JAKARTA,
KABARINDONESIA.CO.ID - Ketua MPR RI ke-16 Bambang Soesatyo menuturkan
ketahanan keamanan siber di Indonesia masih rentan dan perlu
peningkatan. Terbukti dengan kasus peretasan data nasional, yang
mengisyaratkan urgensi ketersediaan lembaga pemerintah yang berfokus
pada keamanan siber, termasuk peraturan hukum. Ancaman siber telah
menjadi bagian dari realitas
ancaman pertahanan negara yang semakin nyata.
"Kita telah sama-sama mengetahui, dunia sudah memasuki era internet of
military things/internet of battle-field things, di mana operasi militer
semakin dapat
dikendalikan dari jarak yang sangat jauh, dengan lebih
cepat, tepat, dan akurat," ujar Bamsoet dalam diskusi bersama
Laboratorium Indonesia 2045 (LAB 45) di Jakarta, Sabtu (28/9/2024).

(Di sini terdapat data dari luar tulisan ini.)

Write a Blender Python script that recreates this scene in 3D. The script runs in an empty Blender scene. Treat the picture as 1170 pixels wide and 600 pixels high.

Berdasarkan data National Cyber Security Index (NCSI) tahun 2023,
Indonesia berada di peringkat ke-48 dari 176 negara dunia untuk keamanan
siber dengan skor 63,64. Skor tersebut masih berada di bawah skor
rata-rata dunia yang mencapai 67,08 poin. Sementara di negara dengan
keamanan siber terbaik di kelompok ASEAN, Indonesia masuk menduduki
peringkat ke-5 setelah Malaysia, Singapura, Thailand dan Filipina.
"Jadi,
sudah saatnya Indonesia segera mempersiapkan pembentukan matra ke-4
Tentara Nasional Indonesia (TNI) dengan menghadirkan Angkatan Siber.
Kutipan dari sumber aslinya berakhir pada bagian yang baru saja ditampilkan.